* begin Data *
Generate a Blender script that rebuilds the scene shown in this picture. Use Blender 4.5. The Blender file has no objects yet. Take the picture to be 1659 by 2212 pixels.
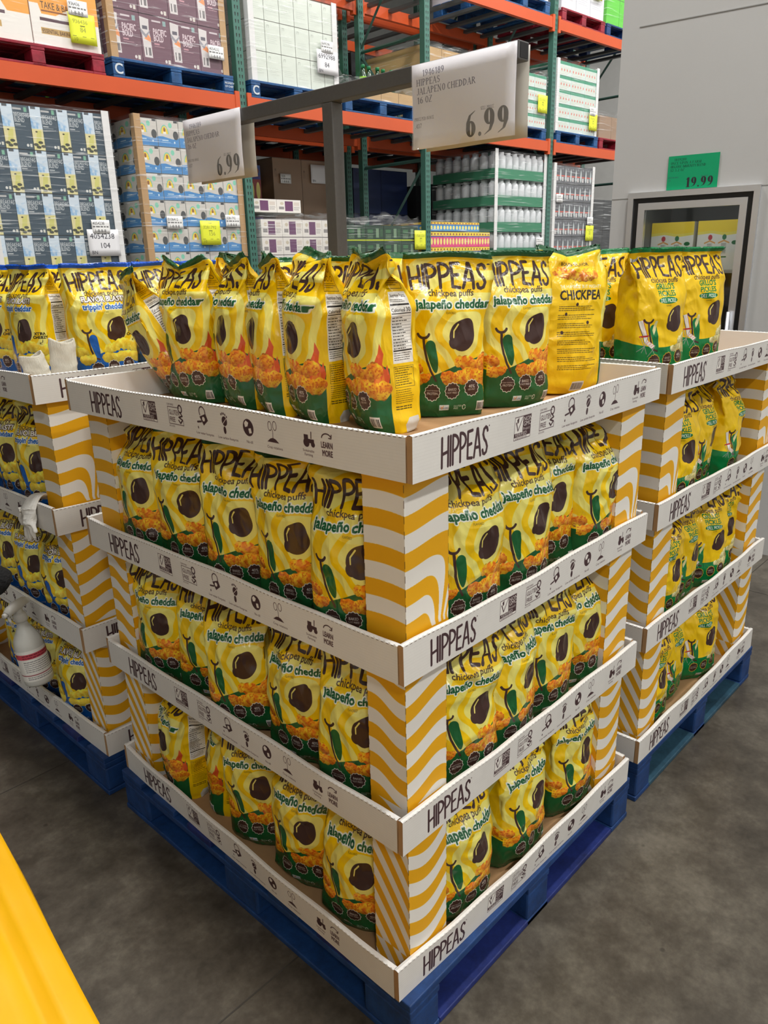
import bpy, bmesh, math, random, os
import numpy as np
from mathutils import Vector, Matrix, noise

C = bpy.context.scene.collection
PI = math.pi

# ------------------------------------------------------------------ camera
CAM = (-0.912, -0.833, 1.654)
YAW, PITCH, ROLL, FPX = 0.7605, 0.3164, -0.0261, 1652.9
cd = bpy.data.cameras.new('camera')
cam = bpy.data.objects.new('camera', cd); C.objects.link(cam)
_f = Vector((math.cos(YAW) * math.cos(PITCH), math.sin(YAW) * math.cos(PITCH), -math.sin(PITCH)))
_r = Vector((math.sin(YAW), -math.cos(YAW), 0)); _u = _r.cross(_f)
_c, _s = math.cos(ROLL), math.sin(ROLL)
_r2 = _c * _r + _s * _u; _u2 = -_s * _r + _c * _u
mw = Matrix(((_r2.x, _u2.x, -_f.x, CAM[0]), (_r2.y, _u2.y, -_f.y, CAM[1]), (_r2.z, _u2.z, -_f.z, CAM[2]), (0, 0, 0, 1)))
cam.matrix_world = mw
cd.sensor_fit = 'HORIZONTAL'; cd.sensor_width = 36.0
cd.lens = 36.0 * FPX / 1659.0
cd.clip_start = 0.02; cd.clip_end = 100
bpy.context.scene.camera = cam

# ------------------------------------------------------------------ light and exposure
sc = bpy.context.scene
sc.view_settings.view_transform = 'Standard'
sc.view_settings.look = 'None'
sc.view_settings.gamma = 1.0
sc.view_settings.use_curve_mapping = False
sc.view_settings.exposure = 0.0
world = bpy.data.worlds.new('world'); sc.world = world; world.use_nodes = True
world.node_tree.nodes['Background'].inputs[0].default_value = (0.80, 0.86, 0.90, 1)
world.node_tree.nodes['Background'].inputs[1].default_value = 0.17
LAMPS = [(-4.5, -5.5)] + [(x, y) for x in (1.0, 6.5, 12.0) for y in (-5.5, -1.2, 3.1)]
LAMP_POWER = 215.0
LAMP_COL = (1.0, 0.985, 0.955)

# ------------------------------------------------------------------ helpers
def lin(c):
    r = []
    for v in c[:3]:
        v = v / 255.0
        r.append(v / 12.92 if v <= 0.04045 else ((v + 0.055) / 1.055) ** 2.4)
    return (r[0], r[1], r[2], 1.0)

_mats = {}
def mat(name, rgb=(200, 200, 200), rough=0.5, metal=0.0, bump=0.0, bscale=40.0, var=0.0, vscale=6.0, spec=0.5, emis=0.0, coat=0.0, detail=6.0, stretch=None):
    if name in _mats: return _mats[name]
    m = bpy.data.materials.new(name); m.use_nodes = True
    nt = m.node_tree; b = nt.nodes['Principled BSDF']
    b.inputs['Base Color'].default_value = lin(rgb)
    b.inputs['Roughness'].default_value = rough
    b.inputs['Metallic'].default_value = metal
    b.inputs['Specular IOR Level'].default_value = spec
    b.inputs['Coat Weight'].default_value = coat
    tc = nt.nodes.new('ShaderNodeTexCoord')
    src = tc.outputs['Object']
    if stretch:
        mp = nt.nodes.new('ShaderNodeMapping'); mp.inputs['Scale'].default_value = stretch
        nt.links.new(src, mp.inputs[0]); src = mp.outputs[0]
    if var > 0:
        n = nt.nodes.new('ShaderNodeTexNoise'); n.inputs['Scale'].default_value = vscale; n.inputs['Detail'].default_value = detail
        nt.links.new(src, n.inputs['Vector'])
        mr = nt.nodes.new('ShaderNodeMapRange'); mr.inputs[1].default_value = 0.3; mr.inputs[2].default_value = 0.7
        mr.inputs[3].default_value = 1 - var; mr.inputs[4].default_value = 1 + var
        nt.links.new(n.outputs['Fac'], mr.inputs[0])
        mx = nt.nodes.new('ShaderNodeVectorMath'); mx.operation = 'SCALE'
        mx.inputs[0].default_value = lin(rgb)[:3]
        nt.links.new(mr.outputs[0], mx.inputs['Scale'])
        nt.links.new(mx.outputs[0], b.inputs['Base Color'])
    if bump > 0:
        n2 = nt.nodes.new('ShaderNodeTexNoise'); n2.inputs['Scale'].default_value = bscale; n2.inputs['Detail'].default_value = 5
        nt.links.new(src, n2.inputs['Vector'])
        bp = nt.nodes.new('ShaderNodeBump'); bp.inputs['Strength'].default_value = bump; bp.inputs['Distance'].default_value = 0.01
        nt.links.new(n2.outputs['Fac'], bp.inputs['Height']); nt.links.new(bp.outputs[0], b.inputs['Normal'])
    if emis > 0:
        b.inputs['Emission Color'].default_value = lin(rgb); b.inputs['Emission Strength'].default_value = emis
    _mats[name] = m
    return m

def img_mat(name, canvas, rough=0.5, bump=0.0, bscale=30.0, spec=0.5, stretch=(1, 1, 1), coat=0.0, crease=0.0):
    if name in _mats: return _mats[name]
    a = np.clip(canvas.a, 0, 255)[::-1] / 255.0
    h, w = a.shape[:2]
    im = bpy.data.images.new(name + '_art', w, h)
    buf = np.ones((h, w, 4), np.float32); buf[..., :3] = a
    im.pixels.foreach_set(buf.ravel()); im.update(); im.pack()
    m = bpy.data.materials.new(name); m.use_nodes = True
    nt = m.node_tree; b = nt.nodes['Principled BSDF']
    b.inputs['Roughness'].default_value = rough; b.inputs['Specular IOR Level'].default_value = spec
    b.inputs['Coat Weight'].default_value = coat
    t = nt.nodes.new('ShaderNodeTexImage'); t.image = im
    nt.links.new(t.outputs[0], b.inputs['Base Color'])
    if bump > 0:
        tc = nt.nodes.new('ShaderNodeTexCoord'); mp = nt.nodes.new('ShaderNodeMapping'); mp.inputs['Scale'].default_value = stretch
        nt.links.new(tc.outputs['Object'], mp.inputs[0])
        n2 = nt.nodes.new('ShaderNodeTexNoise'); n2.inputs['Scale'].default_value = bscale; n2.inputs['Detail'].default_value = 4; n2.inputs['Distortion'].default_value = 0.6
        nt.links.new(mp.outputs[0], n2.inputs['Vector'])
        bp = nt.nodes.new('ShaderNodeBump'); bp.inputs['Strength'].default_value = bump; bp.inputs['Distance'].default_value = 0.01
        hsrc = n2.outputs['Fac']
        if crease > 0:      # sharp film creases: folded noise
            n3 = nt.nodes.new('ShaderNodeTexNoise'); n3.inputs['Scale'].default_value = bscale * .36; n3.inputs['Detail'].default_value = 2; n3.inputs['Distortion'].default_value = 1.2
            nt.links.new(mp.outputs[0], n3.inputs['Vector'])
            s1 = nt.nodes.new('ShaderNodeMath'); s1.operation = 'SUBTRACT'; s1.inputs[1].default_value = .5; nt.links.new(n3.outputs['Fac'], s1.inputs[0])
            s2 = nt.nodes.new('ShaderNodeMath'); s2.operation = 'ABSOLUTE'; nt.links.new(s1.outputs[0], s2.inputs[0])
            s3 = nt.nodes.new('ShaderNodeMath'); s3.operation = 'MULTIPLY_ADD'; s3.inputs[1].default_value = -crease; nt.links.new(s2.outputs[0], s3.inputs[0]); nt.links.new(n2.outputs['Fac'], s3.inputs[2])
            hsrc = s3.outputs[0]
        nt.links.new(hsrc, bp.inputs['Height']); nt.links.new(bp.outputs[0], b.inputs['Normal'])
    _mats[name] = m
    return m

def link(o, parent=None):
    C.objects.link(o)
    if parent: o.parent = parent
    return o

class MB:
    """collects boxes, prisms, tubes into one mesh; UVs in metres mapped by face plane when asked"""
    def __init__(self):
        self.bm = bmesh.new(); self.uv = self.bm.loops.layers.uv.new('uv')
    def face(self, co, mi=0, uv=None, smooth=False):
        vs = [self.bm.verts.new(c) for c in co]
        f = self.bm.faces.new(vs); f.material_index = mi; f.smooth = smooth
        if uv:
            for l, q in zip(f.loops, uv): l[self.uv].uv = q
        return f
    def box(self, lo, hi, mi=0, sides=None, M=None):
        """sides: dict face-> material index; faces 'x-','x+','y-','y+','z-','z+'. uv 0..1 per face"""
        x0, y0, z0 = lo; x1, y1, z1 = hi
        F = {'y-': [(x0, y0, z0), (x1, y0, z0), (x1, y0, z1), (x0, y0, z1)],
             'x+': [(x1, y0, z0), (x1, y1, z0), (x1, y1, z1), (x1, y0, z1)],
             'y+': [(x1, y1, z0), (x0, y1, z0), (x0, y1, z1), (x1, y1, z1)],
             'x-': [(x0, y1, z0), (x0, y0, z0), (x0, y0, z1), (x0, y1, z1)],
             'z+': [(x0, y0, z1), (x1, y0, z1), (x1, y1, z1), (x0, y1, z1)],
             'z-': [(x0, y1, z0), (x1, y1, z0), (x1, y0, z0), (x0, y0, z0)]}
        for k, co in F.items():
            if M is not None: co = [tuple(M @ Vector(c)) for c in co]
            self.face(co, (sides or {}).get(k, mi), [(0, 0), (1, 0), (1, 1), (0, 1)])
        return self
    def tube(self, pts, r, n=10, mi=0, smooth=True, cap=True):
        pts = [Vector(p) for p in pts]; rs = r if isinstance(r, (list, tuple)) else [r] * len(pts)
        rings = []
        for i, p in enumerate(pts):
            d = (pts[min(i + 1, len(pts) - 1)] - pts[max(i - 1, 0)]).normalized()
            a = d.cross(Vector((0, 0, 1)))
            if a.length < 1e-3: a = Vector((1, 0, 0))
            a.normalize(); b = d.cross(a)
            rings.append([self.bm.verts.new(p + (a * math.cos(2 * PI * k / n) + b * math.sin(2 * PI * k / n)) * rs[i]) for k in range(n)])
        for i in range(len(rings) - 1):
            for k in range(n):
                f = self.bm.faces.new((rings[i][k], rings[i][(k + 1) % n], rings[i + 1][(k + 1) % n], rings[i + 1][k])); f.smooth = smooth; f.material_index = mi
        if cap:
            for rg in (rings[0], rings[-1]):
                f = self.bm.faces.new(rg); f.material_index = mi
        return self
    def lathe(self, prof, n=20, mi=0, cx=0, cy=0, smooth=True):
        rings = [[self.bm.verts.new((cx + r * math.cos(2 * PI * k / n), cy + r * math.sin(2 * PI * k / n), z)) for k in range(n)] for r, z in prof]
        for i in range(len(rings) - 1):
            for k in range(n):
                f = self.bm.faces.new((rings[i][k], rings[i][(k + 1) % n], rings[i + 1][(k + 1) % n], rings[i + 1][k])); f.smooth = smooth; f.material_index = mi
        self.bm.faces.new(rings[-1]).material_index = mi; self.bm.faces.new(rings[0][::-1]).material_index = mi
        return self
    def build(self, name, mats, parent=None, bevel=0.0, loc=None):
        me = bpy.data.meshes.new(name)
        bmesh.ops.recalc_face_normals(self.bm, faces=self.bm.faces) if bevel == 'n' else None
        self.bm.to_mesh(me); self.bm.free()
        for m in (mats if isinstance(mats, (list, tuple)) else [mats]): me.materials.append(m)
        o = bpy.data.objects.new(name, me); link(o, parent)
        if loc: o.location = loc
        if isinstance(bevel, float) and bevel > 0:
            # faces of a box are separate: weld first
            w = o.modifiers.new('weld', 'WELD'); w.merge_threshold = 1e-5
            b = o.modifiers.new('bevel', 'BEVEL'); b.width = bevel; b.segments = 2
        return o

def tag(o, label, cat, group=None):
    o['label'] = label; o['category'] = cat
    if group: o['group'] = group
    return o

def empty(name, loc=(0, 0, 0), rz=0, label=None, cat=None, group=None):
    o = bpy.data.objects.new(name, None); C.objects.link(o); o.empty_display_size = 0.05
    o.location = loc; o.rotation_euler = (0, 0, rz)
    if label: tag(o, label, cat, group)
    return o

def structure(o):
    o['kind'] = 'structure'; return o

# ------------------------------------------------------------------ small vector painter (numpy)
_rng = np.random.RandomState(7)
def field(h, w, cell, seed=0, octv=3):
    r = np.random.RandomState(seed); out = np.zeros((h, w)); amp = 1.0; tot = 0
    for o in range(octv):
        c = max(1.0, cell / 2 ** o)
        gh, gw = int(h / c) + 3, int(w / c) + 3
        g = r.rand(gh, gw); ys = np.arange(h) / c; xs = np.arange(w) / c
        yi = ys.astype(int); xi = xs.astype(int); fy = (ys - yi)[:, None]; fx = (xs - xi)[None]
        fy = fy * fy * (3 - 2 * fy); fx = fx * fx * (3 - 2 * fx)
        a = g[yi][:, xi]; b = g[yi][:, xi + 1]; cc = g[yi + 1][:, xi]; d = g[yi + 1][:, xi + 1]
        out += amp * ((a * (1 - fx) + b * fx) * (1 - fy) + (cc * (1 - fx) + d * fx) * fy); tot += amp; amp *= .5
    return out / tot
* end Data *
**Given exercise**
Restate, line by line and word for word, everything from the top of the material through the line that contains "from mathutils import Vector, Matrix, noise". Leave pictures out.

**Result of this exercise**
Generate a Blender script that rebuilds the scene shown in this picture. Use Blender 4.5. The Blender file has no objects yet. Take the picture to be 1659 by 2212 pixels.
import bpy, bmesh, math, random, os
import numpy as np
from mathutils import Vector, Matrix, noise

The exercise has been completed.